“Pátria…espaço telúrico e moral, cultural e afectivo, onde cada natural se cumpre humana e civicamente. Só nele a sua respiração é plena, o seu instinto sossega, a sua inteligência fulgura, o seu passado tem sentido e o seu presente tem futuro.“
Miguel Torga, in O Dia, de 11 de Setembro de 1976
Por regra, não vou ao cinema ver filmes de guerra, centrando as minhas escolhas noutras temáticas. Mas fui ver Dunkirk, um filme que conta um episódio ocorrido na Segunda Guerra Mundial, nos areais que se localizam na costa norte de França, perto da fronteira com a Bélgica.
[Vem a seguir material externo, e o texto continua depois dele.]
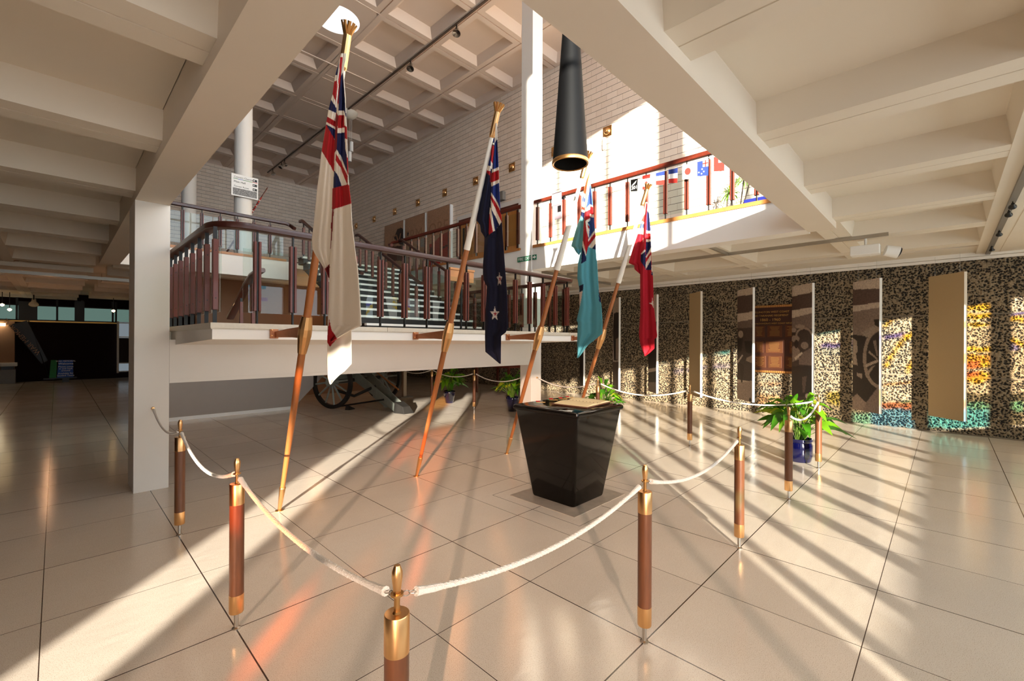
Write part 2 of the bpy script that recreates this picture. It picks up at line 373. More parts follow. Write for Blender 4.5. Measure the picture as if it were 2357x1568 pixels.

Em 1940, ainda no início dessa guerra, a progressão rápida e eficaz das forças alemãs, empurrou franceses, ingleses e belgas para essa longa faixa de areia, deixando-os encurralados. Apenas por mar poderia vir a ajuda e a sua salvação. Mas uma certa contenção por parte da Inglaterra no envio de meios que permitissem a recolha dessas tropas (uma vez que iriam ser necessários no prosseguimento da guerra), levou a que o governo inglês solicitasse a ajuda de embarcações civis de todo o tipo, para fazer essa operação de evacuação. E eles foram, com a pátria no coração buscar os seus, atravessando o canal em condições dificílimas porque os bombardeamentos aéreos dos alemães eram constantes. Foram e salvaram milhares e milhares de homens nos poucos dias em que durou a missão.
O filme, muito bem dirigido por Christopher Nolan, é contado de forma a entrosar perfeitamente os diferentes momentos e acções, vistos e sentidos a partir de terra, mar e ar. O medo e a esperança de quem está em terra à espera de ser evacuado, mistura-se com a força de quem se meteu no seu barquinho para resgatar compatriotas, ou na coragem necessária para os desafiadores e arriscados combates aéreos.
É nos momentos difíceis que o melhor e o pior das pessoas vem ao de cima, seja a maldade e o egoísmo, seja a sensibilidade, a compaixão e a solidariedade. E a força ou a perda de controle. Tudo isso está sobriamente filmado nesta película, tal como o medo da morte, o cansaço ou a força necessária para enfrentar uma situação extrema.
Porém, o que mais me marcou em toda a película, é a força e as formas que o sentimento de ligação à Pátria podem ter. Manifesta-se na vergonha de uma possível derrota, na luta pela sobrevivência (luta essa que pode incluir a ocultação da própria nacionalidade), na vontade férrea de salvar outros em memória de um filho falecido ao serviço do país ou, ainda, na decisão de lutar até ao último momento para defender e salvar compatriotas, mesmo sabendo que essa pode ser a sua derradeira acção.
A frase de Miguel Torga com que iniciei este post é uma notável descrição de Pátria, desse espaço físico e de afectos com as melhores condições para “sermos e crescermos”. Teoricamente, pelo menos.
De certa forma, todos sentimos diariamente esse sentimento de patriotismo de um modo doce, subtil e indolor. Pessoalmente, esse sentir é pouco consciente e até inconsistente, porque nunca lhe “medi o pulso” em situações limites, ou seja, nunca fui posta à prova. Estou certa que será apenas no terreno e nos momentos “nus e crus”, que essa ligação “telúrica e afectiva” poderá mostrar (ou não) a sua real força.
Este filme, quanto a mim, mostra-o muito bem.